Posted May 21st, 2012

Ladies and gentlemen, The Brothers Beffa! Photo by Martha Stuckley.

This spring (May 31–June 2), at the Live Arts Studio, we are launching our new performing arts program, Jumpstart, which showcases the work of six emerging artists from the region. The Brothers Beffa, a clown-based theatrical troupe, brings their performance of Lessons for the Lobotomized. Inspired by the words of Argentine fiction writer Julio Cortazar, Lessons follows the story of Phineaus Gage, who survived a large iron rod being driven completely through his head, as he is re-acclimated to society by a pedantic, abusive psychologist and his Pavlovian methods.

The piece is created and performed by Justin Rose, a former cofounder and artistic director of the Montana-based theater company The Candidatos, and Scott Sheppard, who is the artistic director of the Philly-based experimental theater company, The Groundswell Players. Both are currently students at the Pig Iron School for Advanced Performance Training. We caught up with Justin to get some info on the show and his work.

Live Arts: Why is your show title Lessons for the Lobotomized?

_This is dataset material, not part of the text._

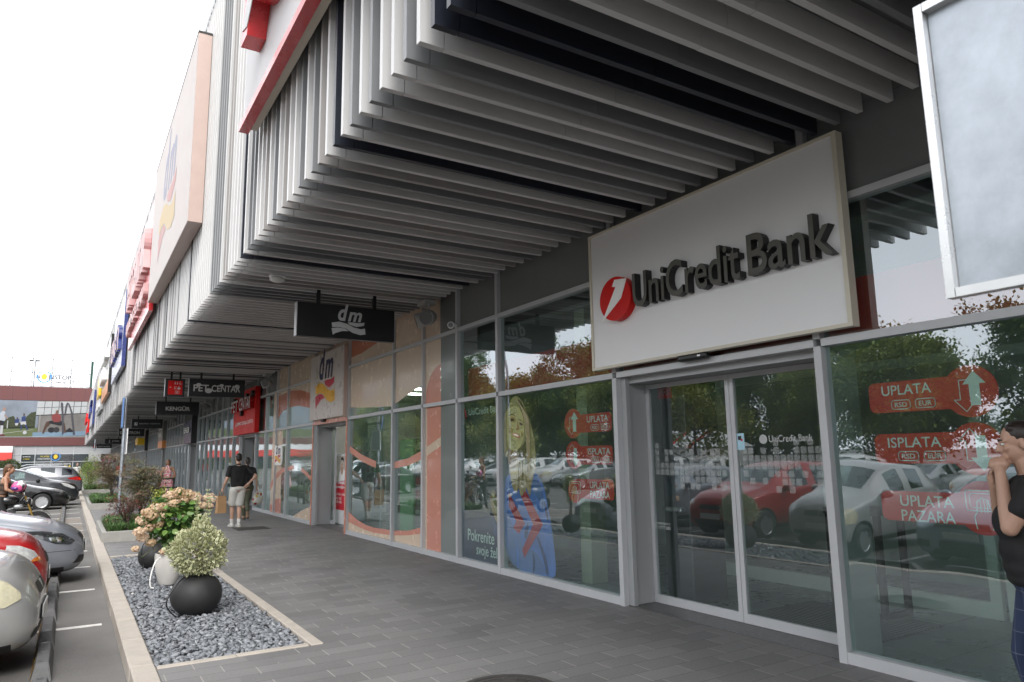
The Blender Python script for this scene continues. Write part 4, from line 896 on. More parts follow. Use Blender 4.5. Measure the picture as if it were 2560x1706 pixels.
wy([(2.335,3.76),(2.365,3.79),(2.395,3.76),(2.385,3.755),(2.365,3.775),(2.345,3.755)])
spart(t, mb, "pictograms")
t, mb = hanging("hanging_sign", "black hanging sign with bold white capitals just below the red pictogram board", 32.04)
text(mb, "KENG\u00dcR", LIT, (3.17,32.037,3.66), *WY, .92, .20, bold=.035); spart(t, mb, "lettering")
t, mb = hanging("hanging_sign", "black hanging sign with a small white square mark before thin capitals", 45.83)
mb.prism(rect(2.98,3.66,3.13,3.84), (0,45.828,0), (1,0,0),(0,0,1),(0,-1,0), 0, LIT); mb.prism(rect(3.06,3.75,3.10,3.80), (0,45.826,0), (1,0,0),(0,0,1),(0,-1,0), 0, SIGNB)
text(mb, "GALERIJA PODOVA", LIT, (3.21,45.827,3.72), *WY, 1.1, .085, bold=.012); spart(t, mb, "lettering")
t, mb = hanging("hanging_sign", "black hanging sign with plain capitals partly hidden by the grey sign post", 59.99, 2.9, 4.6)
text(mb, "GIGATRON", LIT, (2.98,59.985,3.66), *WY, 1.3, .2, bold=.02); spart(t, mb, "lettering")
t, mb = hanging("hanging_sign", "black hanging sign with a short white word, second farthest under the canopy", 85.35, 2.94, 4.5)
text(mb, "JYSK", LIT, (3.55,85.34,3.65), *WY, .75, .22, bold=.03); mb.prism([(3.3,3.62),(3.45,3.62),(3.36,3.76),(3.45,3.88),(3.32,3.9)], (0,85.34,0), (1,0,0),(0,0,1),(0,-1,0), 0, LIT); spart(t, mb, "lettering")
t, mb = hanging("hanging_sign", "black hanging sign with lower case lettering, farthest under the canopy", 111.3, 2.93, 4.7)
text(mb, "emmezeta", LIT, (3.1,111.29,3.66), *WY, 1.4, .18, bold=.03); spart(t, mb, "lettering")
t, mb = hanging("hanging_sign", "small red hanging board left of the farthest black sign", 111.6, 2.5, 2.86)
mb.prism(rect(2.53,3.55,2.83,3.98), (0,111.598,0), (1,0,0),(0,0,1),(0,-1,0), 0, REDP); spart(t, mb, "pictograms")
# ------------------------------------------------------------------ lamps and camera on the shopfront
LAMPG = mat("lamp_grey", (.42,.42,.41), .45); LAMPL = mat("lamp_glass_dark", (.10,.10,.10), .15)
def spot(y, label, s=1.0):
    t = thing("twin_floodlight", label, "floodlight", (4.95,y,4.22), group="twin floodlights under the canopy")
    mb = MB(); mb.box((4.86,y-.16,4.15),(5.06,y+.16,4.222), LAMPG); spart(t, mb, "bracket")
    for dy, tilt in ((-.12,(-.75,-.62,-.25)),(.14,(-.85,.35,-.3))):
        c = Vector((4.95,y+dy,3.93)); d = Vector(tilt).normalized()
        q = d.to_track_quat('Z','Y').to_matrix()
        mb = MB(); mb.tube([(4.95,y+dy,4.15),(4.95,y+dy,4.0)], .02, LAMPG, 6)
        prof = [(0.001,-.15),(.06,-.14),(.105,-.09),(.13,0),(.135,.09),(.125,.115)]
        m2 = MB(); m2.lathe(prof, (0,0,0), LAMPG, 20); mb.add([tuple(c+q@Vector(v)) for v in m2.v], m2.f, LAMPG)
        h = spart(t, mb, "lamp_head", smooth=40)
        m3 = MB(); m3.lathe([(0.001,.10),(.12,.117)], (0,0,0), LAMPL, 20); mb = MB(); mb.add([tuple(c+q@Vector(v)) for v in m3.v], m3.f, LAMPL); mb.put("lens", h)
spot(10.75, "twin floodlight under the canopy between drugstore and bank, nearest of its row")
spot(22.3, "twin floodlight beside the red pet shop sign")
spot(33.6, "twin floodlight right of the hanging sign with bold white capitals")
spot(45.2, "twin floodlight behind the hanging sign with the small square mark")
spot(58, "twin floodlight near the hanging sign half hidden by the sign post")
t = thing("security_camera", "small white bullet camera on the mullion beside the nearest floodlight", "camera", (5.18,10.12,3.7))
mb = MB(); mb.tube([(5.19,10.1,3.71),(5.12,10.1,3.73)], .03, WHITE, 10); spart(t, mb, "mount")
mb = MB(); c = Vector((5.10,10.12,3.72)); d = Vector((-.45,-.85,-.12)).normalized(); mb.tube([c-d*.06,c+d*.12], .055, WHITE, 14); b_ = spart(t, mb, "housing", smooth=40)
mb = MB(); mb.tube([c+d*.118,c+d*.126], .042, LAMPL, 14); mb.put("lens", b_)
t = thing("emergency_lamp", "small white oval lamp fixed under the slatted canopy", "lamp", (2.32,10.08,4.2))
mb = MB(); mb.bbox((2.22,10.04,4.17),(2.45,10.16,4.222), WHITE, .02); spart(t, mb, "base")
mb = MB(); mb.ell((2.33,10.09,4.15), (.11,.07,.05), mat("lamp_opal", (.7,.7,.68), .3)); spart(t, mb, "cover", smooth=True)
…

Justin Rose: At the time this piece was first conceived, I was living in Missoula, Montana and co-running a theater company called The Candidatos.  We were tasked with creating material for two very different festivals: The Sweet Pea Festival in Bozeman, Montana, where we‘d be performing on the children’s stage, and the Lincoln Center Outdoor Festival in New York, where we’d be performing between dance numbers by the Streb Dance Company. We wanted to create one piece that was capable of satisfying both venues. A friend had given me a book of short stories by Julio Cortazar, the great Argentinean writer, and I fell in love with the “Instruction Manual” section. The tone of these stories was great–weird and absurdist and rich with possibility! So my first thought was, what if someone tried to follow these absolutely absurd instructions? As we proceeded to explore the stories on their feet we tossed the idea of behaviorism in—Pavlov’s dog’s positive reinforcement for the task performed well, negative for failure. The final piece to come into play was the story of Phineaus Gage, the railroad worker who survived a steel spike exploding through his head. Gage was effectively lobotomized by the spike, thus . . . Lessons for the Lobotomized.

LA: Where did each of grow up and what was growing up there like?

JR: I grew up in Ankeny, Iowa, which I guess you could call a suburb of Des Moines now, but when I lived there, there were six miles of cornfield separating the two. Now it’s just like any other Midwest suburban sprawling city full of box stores. Growing up, though, it was quaint. I have fond memories of Iowa. Now, it’s kind of a scary place.